Brazilian Market Has Now Fallen 42% with No Relief in Sight

Brazilian stock market For the sixth day in a row the Brazilian markets continued their downhill trip. The Bovespa, Brazil's stock exchange, had a little bull phase this Thursday morning, October 9, gaining up to 4.5%, but this was before the Dow Jones slump, which ended up dropping 7.3%.

Following the US market debacle, Brazilian stocks went also south closing the day at 37.080 points, 3.92% down. The Ibovespa, the reference for the Brazilian stock market, now has fallen over 25% in the last six days and 41.96% this year.

Thanks to a series of interventions by Brazil's Central Bank, the US dollar, which had been feverishly zooming up in recent days lost some ground closing at 2.187 reais, 4.07 less than the previous day. 

In order to contain the dollar hike the Central Bank held an auction to sell the greenback at 10:35 am. At 12:45 pm the BC went ahead with the swap auction that had been scheduled the previous day.

The Bovespa traded 5.5 billion reais (US$ 2.5 billion) during the Thursday session. The biggest losers were companies linked to the construction sector such as Cyrela and Gafisa, while the Brazilian market's blue chips, mining company Vale and oil multinational Petrobras, lost 3.87% and 3.07% respectively.

On Wednesday, Latin American stocks and currencies fell during another day of volatile trading on fears of a global slowdown. Several central banks had to intervene to cool the demand for US dollars.

Brazil's stock market Ibovespa plunged 5.1% when trading opened, reversed and went into positive territory but then fell again. It was down 1.9% to 39,380. The real meantime lost as much as 10% against the US dollar before climbing back after the central bank sold 1.3 billion in three dollar auctions. It finally stabilized at 2.25 having reached earlier 2.50 to the greenback.

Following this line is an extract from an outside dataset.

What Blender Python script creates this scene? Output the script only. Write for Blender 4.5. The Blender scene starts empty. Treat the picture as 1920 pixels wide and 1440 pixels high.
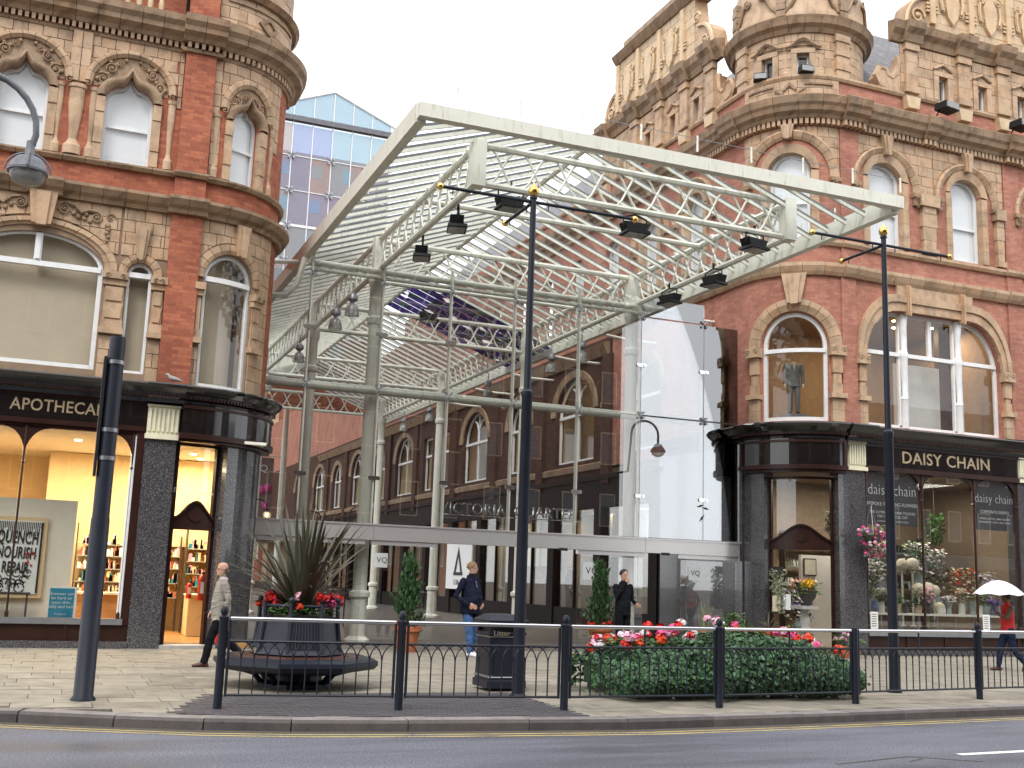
import bpy, bmesh, math, random
from mathutils import Vector, Matrix
pi = math.pi
sin, cos = math.sin, math.cos
SC = bpy.context.scene
COL = SC.collection
rng = random.Random(11)
U = rng.uniform

# ------------------------------------------------------------------ camera
TH, PT, RO = math.radians(22.0), math.radians(9.95), math.radians(2.0)
_r0 = Vector((cos(TH), -sin(TH), 0)); _f = Vector((sin(TH)*cos(PT), cos(TH)*cos(PT), sin(PT)))
_u0 = _r0.cross(_f); _r = _r0*cos(RO) + _u0*sin(RO); _u = _u0*cos(RO) - _r0*sin(RO)
cd = bpy.data.cameras.new('camera'); cam = bpy.data.objects.new('camera', cd); COL.objects.link(cam)
cd.sensor_width = 36; cd.lens = 39.0; cd.clip_end = 2000; cd.clip_start = 0.1
m = Matrix.Identity(4)
for i in range(3):
    m[i][0], m[i][1], m[i][2] = _r[i], _u[i], -_f[i]
m.translation = (0, 0, 1.65)
cam.matrix_world = m
SC.camera = cam

# ------------------------------------------------------------------ sky, sun, exposure (bright overcast)
w = bpy.data.worlds.new('World'); SC.world = w; w.use_nodes = True
nt = w.node_tree; nt.nodes.clear()
out = nt.nodes.new('ShaderNodeOutputWorld'); bg = nt.nodes.new('ShaderNodeBackground')
sky = nt.nodes.new('ShaderNodeTexSky'); sky.sky_type = 'NISHITA'; sky.sun_disc = False
SUN_EL, SUN_AZ = math.radians(52), math.radians(215)      # azimuth clockwise from +Y
sky.sun_elevation = SUN_EL; sky.sun_rotation = SUN_AZ; sky.dust_density = 4; sky.air_density = 1.2
mixn = nt.nodes.new('ShaderNodeMix'); mixn.data_type = 'RGBA'; mixn.inputs[0].default_value = 0.86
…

In Mexico, the stock exchange was up nearly two-thirds of a percent but the IPC index finally ended 0.99% down at 20.687. However the peso fell as low as 14 pesos but finally stabilized at 12.25 to the US dollars following the announced that the Central Bank would auction 2.5 billion US dollars in reserves to prop up the struggling currency.

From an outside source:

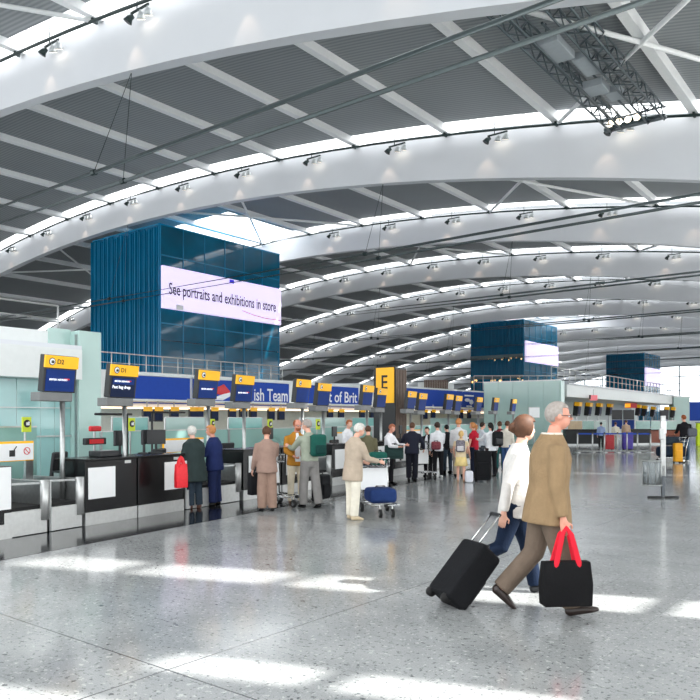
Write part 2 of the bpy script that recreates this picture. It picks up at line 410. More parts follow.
# east side: unseen louvres added to block sun, openings shaped to light floor patches
EX = 3.0; slots = [(4.95, .6, 6.7, 9.2), (5.92, .62, 3.0, 7.8), (8.76, .9, 3.4, 11.9), (26.56, .5, 8.2, 12.7)]
def zslot(Y, z):
    for (c, w, a, b_) in slots:
        if a <= z <= b_: pass
    return
m = MB(); z = .1
while z < 13.9:
    cuts = sorted([(c - w / 2, c + w / 2) for (c, w, a, b_) in slots if a <= z <= b_])
    y = -3.0
    for (a, b_) in cuts:
        m.box((EX + .35, (y + a) / 2, z), (.72, a - y, .035)); y = b_
    m.box((EX + .35, (y + 245) / 2, z), (.72, 245 - y, .035))
    z += .6
for (c, w, a, b_) in slots:
    for s in (-1, 1): m.box((EX + .35, c + s * (w / 2 + .02), (a + b_) / 2), (.72, .04, b_ - a))
for zc in (4.9, 6.9, 8.3, 10.1): m.box((EX + .1, 8.76, zc), (.1, .9, .16))
for zc in (4.6, 6.1): m.box((EX + .1, 5.92, zc), (.1, .7, .14))
for y in range(0, 246, 9): m.box((EX - .05, y + 3.2, 6.3), (.12, .12, 12.6))
struct(m.build('added_louvres_east', mat('pale_louvre', (224, 225, 224), .6)), 'unseen white louvres added along the east side to shape the sunlight', 'wall')

# north end: glazed wall
m = MB(); YE = AY[-1] + 8
m.add([(-125, YE, 0), (9, YE, 0), (9, YE, 22), (-125, YE, 22)], [(0, 1, 2, 3)])
w = m.build('window_20', GLASS_END); struct(w, 'glazed far end wall of the hall', 'window')
m = MB()
for x in range(-124, 10, 6): m.box((x, YE - .2, 10), (.35, .35, 20))
for zz in (4, 6.2, 8.4, 10.6, 12.8, 15): m.box((-58, YE - .2, zz), (134, .25, .22))
m.build('mullion', mat('grey_mullion', (150, 156, 160), .5), w)
struct(MB().box((-58, YE - 1, 2.0), (134, .3, 4)).build('wall_north', GREYP), 'low grey wall at the far end', 'wall')

# ------------------------------------------------------------------ blue glass towers
def tower(X1, Ya, Yb, Wd, Zt, label, detail, name='glass_tower'):
    t = thing(name, label, 'glass building', (X1, Ya, 0))
    L_ = Yb - Ya
    MB().box((-Wd / 2, L_ / 2, Zt / 2), (Wd - .2, L_ - .2, Zt - .1)).build('glass_core', BLUED, t)
    # south face: vertical fins over blue glass
    MB().box((-Wd / 2, .05, Zt / 2), (Wd, .06, Zt)).build('south_glazing', BLUEG, t)
    f = MB(); n = 44
    for i in range(n + 1): f.box((-Wd + i * Wd / n, -.05 if i % 3 else -.1, Zt / 2), (.05, .22 if i % 3 else .34, Zt - random.random() * .6))
    for zz in (7.5, 10.5, 13.5): f.box((-Wd / 2, -.0, zz), (Wd, .08, .06))
    f.build('fin', BLUEF, t)['kind'] = 'stuff'
    # east face: panes, floors
    p = MB()
    nc = 6; zs = [4.6, 6.4, 8.2, 9.6, 11.4, 13.3, 15.2, Zt]
    for i in range(nc):
        for j in range(len(zs) - 1):
            a = L_ / nc; p.box((.02, (i + .5) * a, (zs[j] + zs[j + 1]) / 2), (.05, a - .06, zs[j + 1] - zs[j] - .06))
    p.box((.02, L_ / 2, 2.2), (.05, L_, 4.4))
    p.build('east_glazing', mat('reflecting_teal_glass', (8, 92, 122), .05, var=.3, scale=.3, spec=.55), t)
    fr = MB()
    for i in range(nc + 1): fr.box((.06, i * L_ / nc, Zt / 2), (.08, .07, Zt))
    for zz in (6.4, 9.6, 13.3, 15.2): fr.box((.06, L_ / 2, zz), (.08, L_, .09))
    fr.build('frame', BLUEF, t)
    MB().box((-Wd / 2, L_ / 2, Zt + .04), (Wd + .1, L_ + .2, .12)).build('coping', BLUEF, t)
    return t
ADM = mat('lavender_display', (226, 214, 248), .4, var=.01, emit=.75)
ADT = mat('plum_lettering', (62, 46, 92), .5, var=.02)
def ad(t, ya, yb, z0, z1, txt=None):
    s = MB().box((.22, (ya + yb) / 2, (z0 + z1) / 2), (.24, yb - ya, z1 - z0), bev=.02).build('display', ADM, t)
    return s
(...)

The first day absorbed almost a billion US dollars, and the rest will be auctioned Thursday, but officials said that 400 million US dollars will be available on a daily basis.

Chile's IPSA fell 4,54% to 2.238,66 points and IGPA index lost 3,88% to 10.964,60. In the last five trading days IPSA has lost 21% totaling 26.6% in 2008.

Argentina's Merval index ended 1.82% down, with a loss of 15.35% in five trading days. The Merval stood at the end of the day at 1.359,27, the lowest since April 2005. The Argentine peso lost a couple of cents to the US dollar with modest intervention from the central bank.

Analysts say the market volatility could devastate Latin America's commodities-based economies. Chile's Codelco is the world's largest copper producer. Peru is the world's largest silver producer and a major supplier of copper, zinc and gold.

Brazil, with the region's largest economy, has been hit hardest because its equities were pumped up the most in recent years by foreign investment. Now foreign investors are dumping emerging market positions to reduce their risks.